- **Data lines**
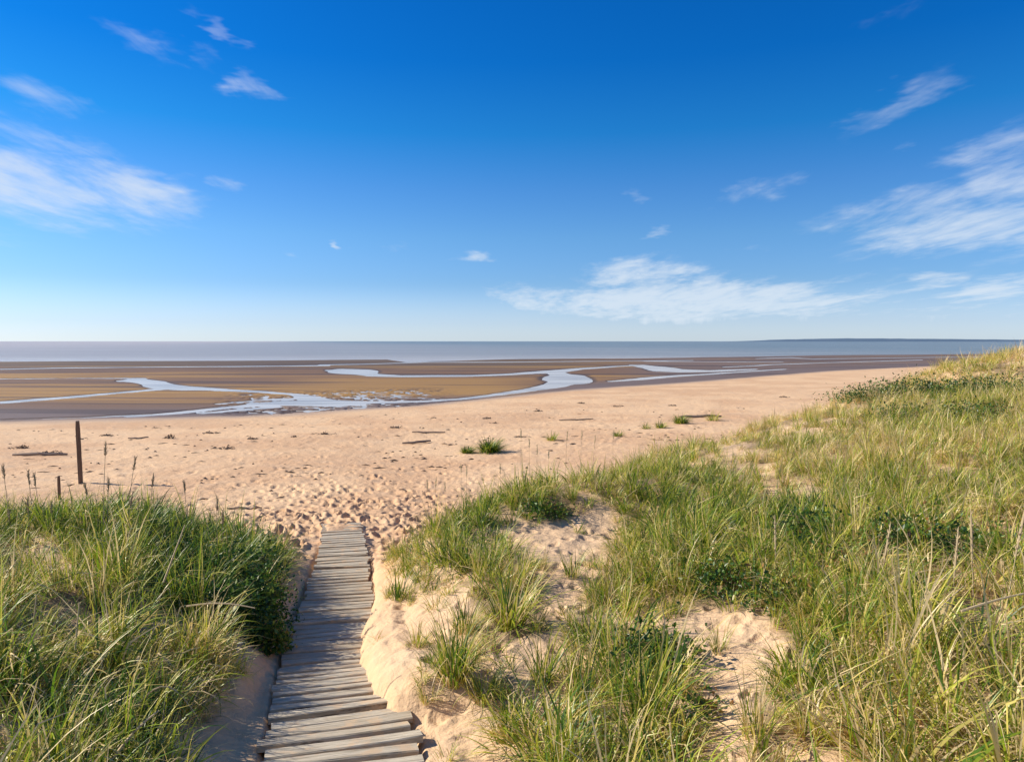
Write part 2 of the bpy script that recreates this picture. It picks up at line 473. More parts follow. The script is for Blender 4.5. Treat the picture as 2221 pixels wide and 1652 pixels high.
for _ in range(420):
    y = random.uniform(3.6, 9); x = random.uniform(-1.2, 3.2)
    if abs(x - pathx(y)) < .62: continue
    stamp(x, y, random.uniform(.04, .12), random.uniform(.03, .07), random.uniform(0, 3.2), random.uniform(.008, .035))


def zgrid(x, y):
    """height of the built ground (bilinear)"""
    r0 = math.hypot(x, y); t0 = math.atan2(x, y)
    i = int(np.clip(np.searchsorted(rr, r0) - 1, 0, NR - 2)); j = int(np.clip(np.searchsorted(th, t0) - 1, 0, NT_ - 2))
    fi = (r0 - rr[i]) / (rr[i + 1] - rr[i]); fj = (t0 - th[j]) / (th[j + 1] - th[j])
    fi = min(max(fi, 0), 1); fj = min(max(fj, 0), 1)
    return float((GZ[i, j] * (1 - fi) + GZ[i + 1, j] * fi) * (1 - fj) + (GZ[i, j + 1] * (1 - fi) + GZ[i + 1, j + 1] * fi) * fj)


def on_ground(px, py, guess=None):
    """walk the ray through a picture point out to the ground; guess = skip anything nearer"""
    u = (px - CX) / F; v = -(py - CY) / F
    d = np.array([u, math.cos(PITCH) + v * math.sin(PITCH), -math.sin(PITCH) + v * math.cos(PITCH)])
    t = guess or 2.5
    while t < 300:
        p = np.array([0, 0, EYE]) + d * t
        if p[2] <= zgrid(p[0], p[1]): return Vector((p[0], p[1], zgrid(p[0], p[1])))
        t *= 1.003
    return None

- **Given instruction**
Reproduce the material word for word. Any pictures should be left out of the copy.

- **Solution for this problem**
Write part 2 of the bpy script that recreates this picture. It picks up at line 473. More parts follow. The script is for Blender 4.5. Treat the picture as 2221 pixels wide and 1652 pixels high.
for _ in range(420):
    y = random.uniform(3.6, 9); x = random.uniform(-1.2, 3.2)
    if abs(x - pathx(y)) < .62: continue
    stamp(x, y, random.uniform(.04, .12), random.uniform(.03, .07), random.uniform(0, 3.2), random.uniform(.008, .035))


def zgrid(x, y):
    """height of the built ground (bilinear)"""
    r0 = math.hypot(x, y); t0 = math.atan2(x, y)
    i = int(np.clip(np.searchsorted(rr, r0) - 1, 0, NR - 2)); j = int(np.clip(np.searchsorted(th, t0) - 1, 0, NT_ - 2))
    fi = (r0 - rr[i]) / (rr[i + 1] - rr[i]); fj = (t0 - th[j]) / (th[j + 1] - th[j])
    fi = min(max(fi, 0), 1); fj = min(max(fj, 0), 1)
    return float((GZ[i, j] * (1 - fi) + GZ[i + 1, j] * fi) * (1 - fj) + (GZ[i, j + 1] * (1 - fi) + GZ[i + 1, j + 1] * fi) * fj)


def on_ground(px, py, guess=None):
    """walk the ray through a picture point out to the ground; guess = skip anything nearer"""
    u = (px - CX) / F; v = -(py - CY) / F
    d = np.array([u, math.cos(PITCH) + v * math.sin(PITCH), -math.sin(PITCH) + v * math.cos(PITCH)])
    t = guess or 2.5
    while t < 300:
        p = np.array([0, 0, EYE]) + d * t
        if p[2] <= zgrid(p[0], p[1]): return Vector((p[0], p[1], zgrid(p[0], p[1])))
        t *= 1.003
    return None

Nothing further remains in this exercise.